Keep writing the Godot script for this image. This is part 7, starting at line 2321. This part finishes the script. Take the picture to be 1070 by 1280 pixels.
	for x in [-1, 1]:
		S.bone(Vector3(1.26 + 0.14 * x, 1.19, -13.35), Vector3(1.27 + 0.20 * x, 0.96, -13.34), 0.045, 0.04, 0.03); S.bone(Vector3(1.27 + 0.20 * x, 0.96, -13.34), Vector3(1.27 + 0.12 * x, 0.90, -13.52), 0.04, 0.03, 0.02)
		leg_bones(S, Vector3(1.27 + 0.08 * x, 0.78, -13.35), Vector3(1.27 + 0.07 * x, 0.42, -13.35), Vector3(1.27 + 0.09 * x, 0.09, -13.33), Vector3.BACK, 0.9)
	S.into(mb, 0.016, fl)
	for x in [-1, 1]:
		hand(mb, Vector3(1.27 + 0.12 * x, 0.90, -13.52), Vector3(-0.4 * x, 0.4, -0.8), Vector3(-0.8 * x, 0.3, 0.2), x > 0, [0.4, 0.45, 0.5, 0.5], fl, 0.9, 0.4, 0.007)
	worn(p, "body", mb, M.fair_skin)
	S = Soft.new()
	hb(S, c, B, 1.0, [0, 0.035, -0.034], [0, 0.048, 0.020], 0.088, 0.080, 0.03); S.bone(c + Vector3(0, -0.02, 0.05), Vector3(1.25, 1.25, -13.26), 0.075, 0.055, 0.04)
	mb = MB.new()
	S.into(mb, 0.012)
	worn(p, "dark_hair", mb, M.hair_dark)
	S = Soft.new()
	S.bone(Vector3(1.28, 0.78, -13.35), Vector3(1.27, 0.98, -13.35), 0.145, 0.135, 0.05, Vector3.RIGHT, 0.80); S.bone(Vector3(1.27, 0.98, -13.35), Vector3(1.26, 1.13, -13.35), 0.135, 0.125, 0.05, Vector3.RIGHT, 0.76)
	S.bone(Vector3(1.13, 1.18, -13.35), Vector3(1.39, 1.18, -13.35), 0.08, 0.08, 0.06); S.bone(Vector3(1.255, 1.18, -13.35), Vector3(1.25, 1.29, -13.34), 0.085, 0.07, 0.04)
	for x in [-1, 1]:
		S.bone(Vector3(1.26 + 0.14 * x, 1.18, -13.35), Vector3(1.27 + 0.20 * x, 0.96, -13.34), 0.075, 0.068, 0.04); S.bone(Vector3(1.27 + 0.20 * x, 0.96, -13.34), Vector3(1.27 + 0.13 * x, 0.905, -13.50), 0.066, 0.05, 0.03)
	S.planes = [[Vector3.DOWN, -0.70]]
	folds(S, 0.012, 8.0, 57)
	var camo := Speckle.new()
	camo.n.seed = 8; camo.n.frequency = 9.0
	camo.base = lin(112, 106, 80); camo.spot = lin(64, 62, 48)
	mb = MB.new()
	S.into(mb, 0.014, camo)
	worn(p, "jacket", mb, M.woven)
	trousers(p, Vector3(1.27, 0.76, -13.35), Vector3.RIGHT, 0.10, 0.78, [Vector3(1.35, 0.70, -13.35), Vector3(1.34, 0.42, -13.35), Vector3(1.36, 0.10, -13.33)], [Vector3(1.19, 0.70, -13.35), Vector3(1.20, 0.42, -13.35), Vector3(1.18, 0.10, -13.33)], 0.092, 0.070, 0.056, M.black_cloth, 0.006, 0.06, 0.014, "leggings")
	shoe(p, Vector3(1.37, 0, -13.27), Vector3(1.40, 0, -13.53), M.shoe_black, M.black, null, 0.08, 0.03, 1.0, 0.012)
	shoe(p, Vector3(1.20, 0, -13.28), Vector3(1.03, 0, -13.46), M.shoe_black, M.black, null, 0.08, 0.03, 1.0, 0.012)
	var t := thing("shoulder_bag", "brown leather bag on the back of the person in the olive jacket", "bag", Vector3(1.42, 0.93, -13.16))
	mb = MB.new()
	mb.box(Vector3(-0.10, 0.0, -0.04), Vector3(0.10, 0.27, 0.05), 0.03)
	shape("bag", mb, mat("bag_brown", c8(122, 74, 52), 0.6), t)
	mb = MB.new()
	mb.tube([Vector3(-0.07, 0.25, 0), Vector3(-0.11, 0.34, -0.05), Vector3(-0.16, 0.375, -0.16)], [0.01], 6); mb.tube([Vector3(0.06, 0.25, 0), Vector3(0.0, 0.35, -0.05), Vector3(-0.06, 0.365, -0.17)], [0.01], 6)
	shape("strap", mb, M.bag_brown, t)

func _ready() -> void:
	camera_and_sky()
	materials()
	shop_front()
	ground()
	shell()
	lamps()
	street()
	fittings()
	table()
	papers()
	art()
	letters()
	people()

········

> [Problem] Write every line of the material above again, exactly.

> [Written response]
Keep writing the Godot script for this image. This is part 7, starting at line 2321. This part finishes the script. Take the picture to be 1070 by 1280 pixels.
	for x in [-1, 1]:
		S.bone(Vector3(1.26 + 0.14 * x, 1.19, -13.35), Vector3(1.27 + 0.20 * x, 0.96, -13.34), 0.045, 0.04, 0.03); S.bone(Vector3(1.27 + 0.20 * x, 0.96, -13.34), Vector3(1.27 + 0.12 * x, 0.90, -13.52), 0.04, 0.03, 0.02)
		leg_bones(S, Vector3(1.27 + 0.08 * x, 0.78, -13.35), Vector3(1.27 + 0.07 * x, 0.42, -13.35), Vector3(1.27 + 0.09 * x, 0.09, -13.33), Vector3.BACK, 0.9)
	S.into(mb, 0.016, fl)
	for x in [-1, 1]:
		hand(mb, Vector3(1.27 + 0.12 * x, 0.90, -13.52), Vector3(-0.4 * x, 0.4, -0.8), Vector3(-0.8 * x, 0.3, 0.2), x > 0, [0.4, 0.45, 0.5, 0.5], fl, 0.9, 0.4, 0.007)
	worn(p, "body", mb, M.fair_skin)
	S = Soft.new()
	hb(S, c, B, 1.0, [0, 0.035, -0.034], [0, 0.048, 0.020], 0.088, 0.080, 0.03); S.bone(c + Vector3(0, -0.02, 0.05), Vector3(1.25, 1.25, -13.26), 0.075, 0.055, 0.04)
	mb = MB.new()
	S.into(mb, 0.012)
	worn(p, "dark_hair", mb, M.hair_dark)
	S = Soft.new()
	S.bone(Vector3(1.28, 0.78, -13.35), Vector3(1.27, 0.98, -13.35), 0.145, 0.135, 0.05, Vector3.RIGHT, 0.80); S.bone(Vector3(1.27, 0.98, -13.35), Vector3(1.26, 1.13, -13.35), 0.135, 0.125, 0.05, Vector3.RIGHT, 0.76)
	S.bone(Vector3(1.13, 1.18, -13.35), Vector3(1.39, 1.18, -13.35), 0.08, 0.08, 0.06); S.bone(Vector3(1.255, 1.18, -13.35), Vector3(1.25, 1.29, -13.34), 0.085, 0.07, 0.04)
	for x in [-1, 1]:
		S.bone(Vector3(1.26 + 0.14 * x, 1.18, -13.35), Vector3(1.27 + 0.20 * x, 0.96, -13.34), 0.075, 0.068, 0.04); S.bone(Vector3(1.27 + 0.20 * x, 0.96, -13.34), Vector3(1.27 + 0.13 * x, 0.905, -13.50), 0.066, 0.05, 0.03)
	S.planes = [[Vector3.DOWN, -0.70]]
	folds(S, 0.012, 8.0, 57)
	var camo := Speckle.new()
	camo.n.seed = 8; camo.n.frequency = 9.0
	camo.base = lin(112, 106, 80); camo.spot = lin(64, 62, 48)
	mb = MB.new()
	S.into(mb, 0.014, camo)
	worn(p, "jacket", mb, M.woven)
	trousers(p, Vector3(1.27, 0.76, -13.35), Vector3.RIGHT, 0.10, 0.78, [Vector3(1.35, 0.70, -13.35), Vector3(1.34, 0.42, -13.35), Vector3(1.36, 0.10, -13.33)], [Vector3(1.19, 0.70, -13.35), Vector3(1.20, 0.42, -13.35), Vector3(1.18, 0.10, -13.33)], 0.092, 0.070, 0.056, M.black_cloth, 0.006, 0.06, 0.014, "leggings")
	shoe(p, Vector3(1.37, 0, -13.27), Vector3(1.40, 0, -13.53), M.shoe_black, M.black, null, 0.08, 0.03, 1.0, 0.012)
	shoe(p, Vector3(1.20, 0, -13.28), Vector3(1.03, 0, -13.46), M.shoe_black, M.black, null, 0.08, 0.03, 1.0, 0.012)
	var t := thing("shoulder_bag", "brown leather bag on the back of the person in the olive jacket", "bag", Vector3(1.42, 0.93, -13.16))
	mb = MB.new()
	mb.box(Vector3(-0.10, 0.0, -0.04), Vector3(0.10, 0.27, 0.05), 0.03)
	shape("bag", mb, mat("bag_brown", c8(122, 74, 52), 0.6), t)
	mb = MB.new()
	mb.tube([Vector3(-0.07, 0.25, 0), Vector3(-0.11, 0.34, -0.05), Vector3(-0.16, 0.375, -0.16)], [0.01], 6); mb.tube([Vector3(0.06, 0.25, 0), Vector3(0.0, 0.35, -0.05), Vector3(-0.06, 0.365, -0.17)], [0.01], 6)
	shape("strap", mb, M.bag_brown, t)

func _ready() -> void:
	camera_and_sky()
	materials()
	shop_front()
	ground()
	shell()
	lamps()
	street()
	fittings()
	table()
	papers()
	art()
	letters()
	people()